This enchanting novel in letters is the posthumous debut of the late Mary Ann Shaffer, a librarian whose niece, children’s author Annie Barrows, helped her finish the manuscript after she fell ill.
The Story: In 1946, Juliet Ashton, a British newspaper columnist whose cheerful wartime articles have been collected into a successful book, is having trouble adjusting to life in postwar London. Under pressure to produce a new best seller, she receives a letter from a stranger on Guernsey, which mentions the Channel Island’s oddly named book group, formed during the German occupation as an alibi for breaking curfew one night. She starts to correspond with the group’s members and, moved by their heartbreaking stories of life under Nazi command, quickly recognizes the potential for a new book. But when Juliet starts to fall in love with one of her new friends, she faces a difficult choice.

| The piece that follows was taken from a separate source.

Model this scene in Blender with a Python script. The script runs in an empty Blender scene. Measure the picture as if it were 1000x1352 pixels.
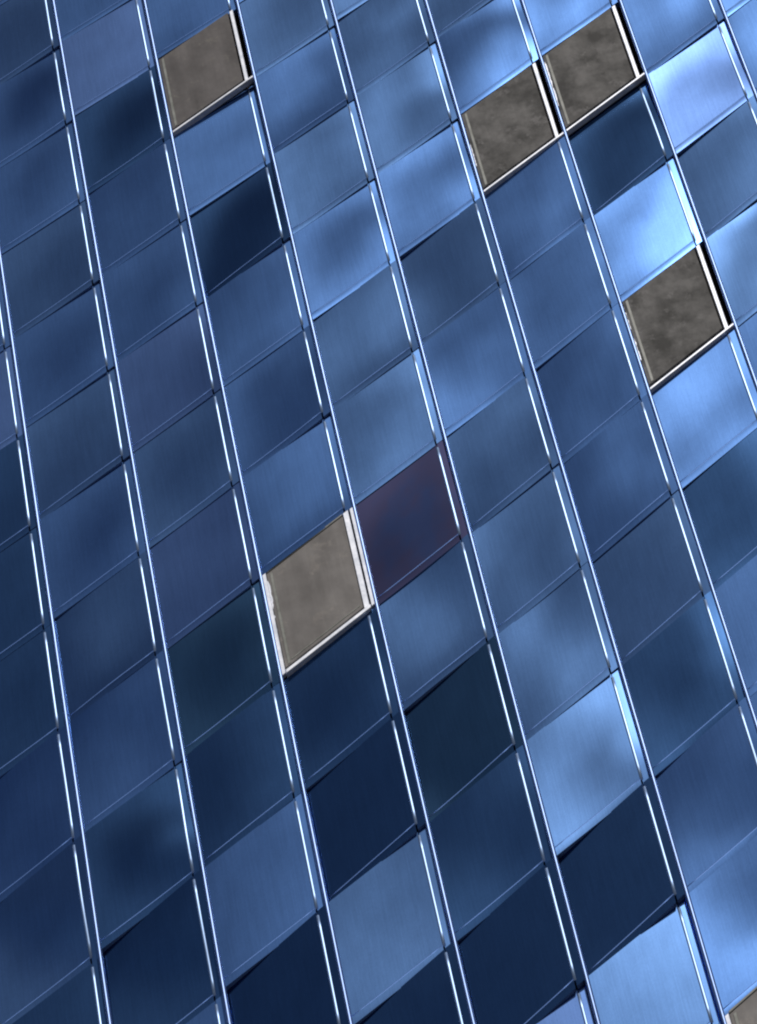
import bpy, math, random
import numpy as np
from mathutils import Vector, Matrix, noise

random.seed(7)
sc = bpy.context.scene
C = sc.collection

# ---------------------------------------------------------------- place: wall grid seen by the camera
# wall plane -> photo homography (cell i across, j down), photo 1000 x 1352, focal length 4200 px
H = np.array([[110.519462, 14.8233853, -29.2018977],
              [-73.3933799, 95.7022035, 130.11249],
              [0.0107771018, -0.0233863216, 1.0]])
F, CX, CY, SIDE = 4200.0, 500.0, 676.0, 0.70
m = np.diag([1 / F, 1 / F, 1]) @ np.array([[1, 0, -CX], [0, 1, -CY], [0, 0, 1.0]]) @ H
m = m / np.linalg.norm(m[:, 0]) * SIDE
n = np.cross(m[:, 0], m[:, 1]); n /= np.linalg.norm(n)
if n[2] > 0: n = -n                                   # outward normal, towards the camera
fwd = np.array([0, 0, 1.0])
up = fwd - (fwd @ n) * n; up /= np.linalg.norm(up)     # wall stands upright
WY = -n; WX = np.cross(WY, up)
R = np.array([WX, WY, up])                             # camera axes (x right, y down, z forward) -> world
CAM = Vector((0, 0, 1.7))
def w(vec): return Vector((R @ vec).tolist())
ORG = CAM + w(m[:, 2]); U = w(m[:, 0]); V = w(m[:, 1]); N = Vector((0, -1, 0))

cam = bpy.data.cameras.new('camera'); co = bpy.data.objects.new('camera', cam); C.objects.link(co)
co.matrix_world = Matrix.Translation(CAM) @ Matrix((w((1, 0, 0)), w((0, -1, 0)), w((0, 0, -1)))).transposed().to_4x4()
cam.sensor_fit = 'HORIZONTAL'; cam.sensor_width = 36; cam.lens = 36 * F / 1000
cam.clip_start = 0.1; cam.clip_end = 3000
sc.camera = co
sc.cycles.filter_width = 2.1

# ---------------------------------------------------------------- sun and sky
GV = V.normalized()
GX = U - U.dot(GV) * GV; GX.normalize()                # in the wall, square to the long seams
def wallpt(a, b): return ORG + U * a + V * b
mid = wallpt(3.6, 6.6)
vdir = (CAM - mid).normalized()
OFF = math.radians(9.0)
hv = (N + GX * math.tan(OFF) + GV * math.tan(math.radians(0.5))).normalized()
SUN = (2 * hv.dot(vdir) * hv - vdir).normalized()      # direction towards the sun
elev = math.asin(SUN.z); azim = math.atan2(SUN.x, SUN.y)
sun = bpy.data.lights.new('sun', 'SUN'); so = bpy.data.objects.new('sun', sun); C.objects.link(so)
sun.energy = 5.0; sun.angle = math.radians(0.5); sun.color = (1.0, 0.95, 0.88)
so.rotation_euler = SUN.to_track_quat('Z', 'Y').to_euler()
wd = bpy.data.worlds.new('World'); sc.world = wd; wd.use_nodes = True
nt = wd.node_tree
sky = nt.nodes.new('ShaderNodeTexSky'); sky.sky_type = 'NISHITA'; sky.sun_disc = False
sky.sun_elevation = elev; sky.sun_rotation = azim
nt.links.new(sky.outputs[0], nt.nodes['Background'].inputs[0]); nt.nodes['Background'].inputs[1].default_value = 0.05
sc.view_settings.view_transform = 'Standard'; sc.view_settings.look = 'None'
sc.view_settings.exposure = -1.2; sc.view_settings.gamma = 1; sc.view_settings.use_curve_mapping = False
print('SUN elev %.1f azim %.1f' % (math.degrees(elev), math.degrees(azim)), 'frame centre', mid)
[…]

Dial Press. 288 pages. $22. ISBN: 0385340990
Charlotte Observer
"The characters from both Guernsey and London are quirky and singular without become stereotypes—even the Holocaust survivor and the occupying German soldiers. … . Revealing much about the aftermath of World War II in England, the novel is at once an unlikely love story, a portrayal of heroism and survival, and a subtle homage to the bond forged by literature." Nancy Posey
Chicago Sun-Times
"The worst one can say of the book is that it is a ‘small blameless pleasure,’ in that phrase of Barbara Pym’s, creator of a few such pleasures herself. … It is also a book-lover’s delight, an implicit and sometimes explicit paean to all things literary, to libraries personal and public, to bookstores and their owners, customers and contents." Roger K. Miller
Christian Science Monitor
"At first, I was afraid I’d stumbled into Bridget Jones: The War Years (especially when Juliet hurls a teapot at a reporter early on). Happily, the novel I was most frequently reminded of was Helene Hanff’s 84, Charing Cross Road—and anything that brings that lovely book to mind is well worth recommending." Yvonne Zipp
San Francisco Chronicle
"This book won’t change your life, but it will probably enchant you. And sometimes that’s precisely what makes fiction worthwhile. … What makes this novel lovely is its light touch and how effortless the writing seems." Margot Kaminski
Washington Post
"You could be skeptical about the novel’s improbabilities and its sanitized portrait of book clubs (doesn’t anyone read trashy thrillers?), but you’d be missing the point. The Guernsey Literary and Potato Peel Pie Society is a sweet, sentimental paean to books and those who love them." Wendy Smith
Denver Post
"This little gem is not about a group of women who meet for pie, and it has much more meat to it than the title might suggest. … [The authors have] done a good job bringing a little-known chapter of World War II to life; they tell a slightly bittersweet yet funny story." Janna Fischer
Rocky Mountain News
"The novel’s story line is flimsy; Juliet’s romantic endeavors aren’t nearly as interesting as the historical background against which they’re played. And the characters often feel contrived, serving only as a means to relate the authors’ extensive research into the Occupation." Ashley Simpson Shires
Critical Summary
"Traditional without seeming stale, and romantic without being naïve" (San Francisco Chronicle), this epistolary novel, based on Mary Ann Shaffer’s painstaking, lifelong research, is a homage to booklovers and a nostalgic portrayal of an era. As her quirky, loveable characters cite the works of Shakespeare, Austen, and the Brontës, Shaffer subtly weaves those writers’ themes into her own narrative. However, it is the tragic stories of life under Nazi occupation that animate the novel and give it its urgency; furthermore, the novel explores the darker side of human nature without becoming maudlin. The Rocky Mountain News criticized the novel’s lighthearted tone and characterizations, but most critics agreed that, with its humor and optimism, Guernsey "affirms the power of books to nourish people during hard times" (Washington Post).
Cited by the Critics
84, Charing Cross Road | Helene Hanff (1970): In this humorous and touching epistolary portrait of a friendship, New York City writer Helene Hanff corresponds with London bookseller Frank Doel from 1949 until his death in 1969; through letters, they share news, Christmas gifts, and a love of literature.